» GIVEN EXERCISE: Stop after the line containing "rng = random.Random(7)": print each line exactly from the first line of the listing up to that point.
+---+
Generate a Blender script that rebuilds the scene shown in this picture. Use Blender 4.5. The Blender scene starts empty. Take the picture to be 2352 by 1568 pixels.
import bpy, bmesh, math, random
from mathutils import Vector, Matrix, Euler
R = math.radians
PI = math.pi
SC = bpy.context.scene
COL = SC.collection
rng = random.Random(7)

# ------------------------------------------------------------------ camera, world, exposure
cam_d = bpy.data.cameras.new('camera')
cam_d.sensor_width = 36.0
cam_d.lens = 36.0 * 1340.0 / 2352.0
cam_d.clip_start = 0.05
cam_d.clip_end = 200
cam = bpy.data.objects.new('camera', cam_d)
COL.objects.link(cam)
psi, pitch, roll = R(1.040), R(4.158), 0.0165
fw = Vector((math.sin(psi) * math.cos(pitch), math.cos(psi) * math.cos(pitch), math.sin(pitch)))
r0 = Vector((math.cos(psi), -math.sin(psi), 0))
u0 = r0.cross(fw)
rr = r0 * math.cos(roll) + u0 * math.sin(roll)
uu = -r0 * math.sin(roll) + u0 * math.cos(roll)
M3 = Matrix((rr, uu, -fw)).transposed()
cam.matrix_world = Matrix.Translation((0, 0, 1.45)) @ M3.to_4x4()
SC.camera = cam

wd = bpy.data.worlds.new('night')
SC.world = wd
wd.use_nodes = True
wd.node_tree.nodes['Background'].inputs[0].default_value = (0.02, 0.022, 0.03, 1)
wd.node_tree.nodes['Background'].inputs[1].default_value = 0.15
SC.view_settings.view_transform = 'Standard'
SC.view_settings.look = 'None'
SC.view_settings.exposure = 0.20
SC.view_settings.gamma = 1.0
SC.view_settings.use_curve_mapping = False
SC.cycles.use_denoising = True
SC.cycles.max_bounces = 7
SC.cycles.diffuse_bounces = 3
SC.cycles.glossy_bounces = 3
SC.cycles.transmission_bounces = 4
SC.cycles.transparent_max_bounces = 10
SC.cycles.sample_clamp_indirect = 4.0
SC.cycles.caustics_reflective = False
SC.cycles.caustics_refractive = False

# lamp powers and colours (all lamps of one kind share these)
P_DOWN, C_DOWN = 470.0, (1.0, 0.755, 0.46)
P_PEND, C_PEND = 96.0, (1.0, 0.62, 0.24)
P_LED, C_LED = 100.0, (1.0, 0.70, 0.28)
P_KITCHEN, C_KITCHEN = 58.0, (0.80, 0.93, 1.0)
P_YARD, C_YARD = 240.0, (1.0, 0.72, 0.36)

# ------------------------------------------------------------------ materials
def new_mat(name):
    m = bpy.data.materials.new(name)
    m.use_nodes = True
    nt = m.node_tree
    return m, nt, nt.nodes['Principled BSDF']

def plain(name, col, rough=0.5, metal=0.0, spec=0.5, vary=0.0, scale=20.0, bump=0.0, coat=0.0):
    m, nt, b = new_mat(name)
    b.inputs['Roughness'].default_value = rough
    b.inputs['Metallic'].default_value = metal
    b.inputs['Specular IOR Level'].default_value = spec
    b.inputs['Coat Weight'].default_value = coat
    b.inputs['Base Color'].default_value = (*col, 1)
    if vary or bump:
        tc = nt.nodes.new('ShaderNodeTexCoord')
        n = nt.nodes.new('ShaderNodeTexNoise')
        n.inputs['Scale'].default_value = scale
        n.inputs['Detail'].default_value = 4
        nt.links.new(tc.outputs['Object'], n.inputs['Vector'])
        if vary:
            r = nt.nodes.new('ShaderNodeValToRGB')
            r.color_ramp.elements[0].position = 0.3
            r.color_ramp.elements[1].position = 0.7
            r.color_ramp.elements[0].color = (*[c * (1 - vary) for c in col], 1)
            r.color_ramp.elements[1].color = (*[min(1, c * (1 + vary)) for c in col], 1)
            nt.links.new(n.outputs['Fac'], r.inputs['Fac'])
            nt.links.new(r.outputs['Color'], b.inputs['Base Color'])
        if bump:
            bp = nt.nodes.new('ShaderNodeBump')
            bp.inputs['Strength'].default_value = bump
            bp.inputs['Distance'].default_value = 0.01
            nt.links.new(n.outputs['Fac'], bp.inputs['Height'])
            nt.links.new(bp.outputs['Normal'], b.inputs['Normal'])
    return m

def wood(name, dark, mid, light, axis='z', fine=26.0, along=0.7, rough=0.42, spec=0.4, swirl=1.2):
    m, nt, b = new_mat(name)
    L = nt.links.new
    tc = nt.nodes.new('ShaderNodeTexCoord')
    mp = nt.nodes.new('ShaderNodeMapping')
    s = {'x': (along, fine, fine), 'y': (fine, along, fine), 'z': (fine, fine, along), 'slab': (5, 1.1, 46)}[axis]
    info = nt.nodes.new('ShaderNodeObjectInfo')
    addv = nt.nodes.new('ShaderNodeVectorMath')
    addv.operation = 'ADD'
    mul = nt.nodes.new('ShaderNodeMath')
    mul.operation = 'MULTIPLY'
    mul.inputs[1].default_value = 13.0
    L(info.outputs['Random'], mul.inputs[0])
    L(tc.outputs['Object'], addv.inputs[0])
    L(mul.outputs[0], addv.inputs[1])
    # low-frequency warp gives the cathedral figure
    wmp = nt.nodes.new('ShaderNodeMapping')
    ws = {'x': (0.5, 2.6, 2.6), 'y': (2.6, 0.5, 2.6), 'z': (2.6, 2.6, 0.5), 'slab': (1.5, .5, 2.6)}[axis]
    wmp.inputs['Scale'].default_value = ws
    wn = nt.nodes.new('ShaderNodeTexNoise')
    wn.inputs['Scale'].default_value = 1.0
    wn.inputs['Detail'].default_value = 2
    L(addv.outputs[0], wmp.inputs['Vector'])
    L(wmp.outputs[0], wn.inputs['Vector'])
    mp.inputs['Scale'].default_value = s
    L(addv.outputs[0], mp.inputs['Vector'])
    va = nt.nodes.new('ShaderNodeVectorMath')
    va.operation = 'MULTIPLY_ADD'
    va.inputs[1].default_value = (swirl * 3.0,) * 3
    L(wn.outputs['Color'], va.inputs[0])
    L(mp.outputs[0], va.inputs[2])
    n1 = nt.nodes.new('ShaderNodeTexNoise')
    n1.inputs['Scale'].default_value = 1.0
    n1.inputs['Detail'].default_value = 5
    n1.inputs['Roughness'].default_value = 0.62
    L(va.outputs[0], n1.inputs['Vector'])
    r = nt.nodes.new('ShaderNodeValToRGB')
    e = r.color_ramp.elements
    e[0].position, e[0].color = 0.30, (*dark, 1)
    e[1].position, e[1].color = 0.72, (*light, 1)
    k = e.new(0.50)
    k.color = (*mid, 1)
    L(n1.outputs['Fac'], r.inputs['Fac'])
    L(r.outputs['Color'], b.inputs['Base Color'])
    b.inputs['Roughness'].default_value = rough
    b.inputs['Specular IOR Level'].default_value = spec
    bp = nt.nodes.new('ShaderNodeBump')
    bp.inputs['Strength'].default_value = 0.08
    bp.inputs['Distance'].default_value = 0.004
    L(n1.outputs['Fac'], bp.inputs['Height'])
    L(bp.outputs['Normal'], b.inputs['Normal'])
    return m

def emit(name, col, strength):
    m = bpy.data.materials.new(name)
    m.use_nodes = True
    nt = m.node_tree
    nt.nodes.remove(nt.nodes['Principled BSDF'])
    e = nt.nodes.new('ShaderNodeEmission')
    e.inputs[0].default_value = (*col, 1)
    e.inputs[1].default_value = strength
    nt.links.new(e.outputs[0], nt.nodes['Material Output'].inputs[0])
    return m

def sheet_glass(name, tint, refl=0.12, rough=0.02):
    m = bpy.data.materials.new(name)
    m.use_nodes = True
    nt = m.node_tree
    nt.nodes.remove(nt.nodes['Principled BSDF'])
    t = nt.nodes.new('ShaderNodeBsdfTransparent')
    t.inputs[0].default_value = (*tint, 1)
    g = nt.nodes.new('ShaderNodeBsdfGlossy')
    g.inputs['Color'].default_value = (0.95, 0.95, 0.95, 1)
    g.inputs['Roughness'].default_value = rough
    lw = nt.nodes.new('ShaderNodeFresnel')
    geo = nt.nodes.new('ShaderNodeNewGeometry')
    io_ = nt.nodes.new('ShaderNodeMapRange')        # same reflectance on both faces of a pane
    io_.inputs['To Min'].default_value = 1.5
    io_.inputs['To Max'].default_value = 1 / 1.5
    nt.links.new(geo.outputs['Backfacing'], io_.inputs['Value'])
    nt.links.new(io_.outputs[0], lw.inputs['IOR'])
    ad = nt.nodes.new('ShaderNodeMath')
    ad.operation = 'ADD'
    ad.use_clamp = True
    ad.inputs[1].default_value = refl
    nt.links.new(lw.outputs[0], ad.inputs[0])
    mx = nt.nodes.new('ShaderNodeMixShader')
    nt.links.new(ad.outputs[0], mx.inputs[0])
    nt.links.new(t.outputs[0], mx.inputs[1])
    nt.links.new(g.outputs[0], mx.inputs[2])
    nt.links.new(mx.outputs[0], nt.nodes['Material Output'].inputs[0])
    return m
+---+
» WORKED SOLUTION:
Generate a Blender script that rebuilds the scene shown in this picture. Use Blender 4.5. The Blender scene starts empty. Take the picture to be 2352 by 1568 pixels.
import bpy, bmesh, math, random
from mathutils import Vector, Matrix, Euler
R = math.radians
PI = math.pi
SC = bpy.context.scene
COL = SC.collection
rng = random.Random(7)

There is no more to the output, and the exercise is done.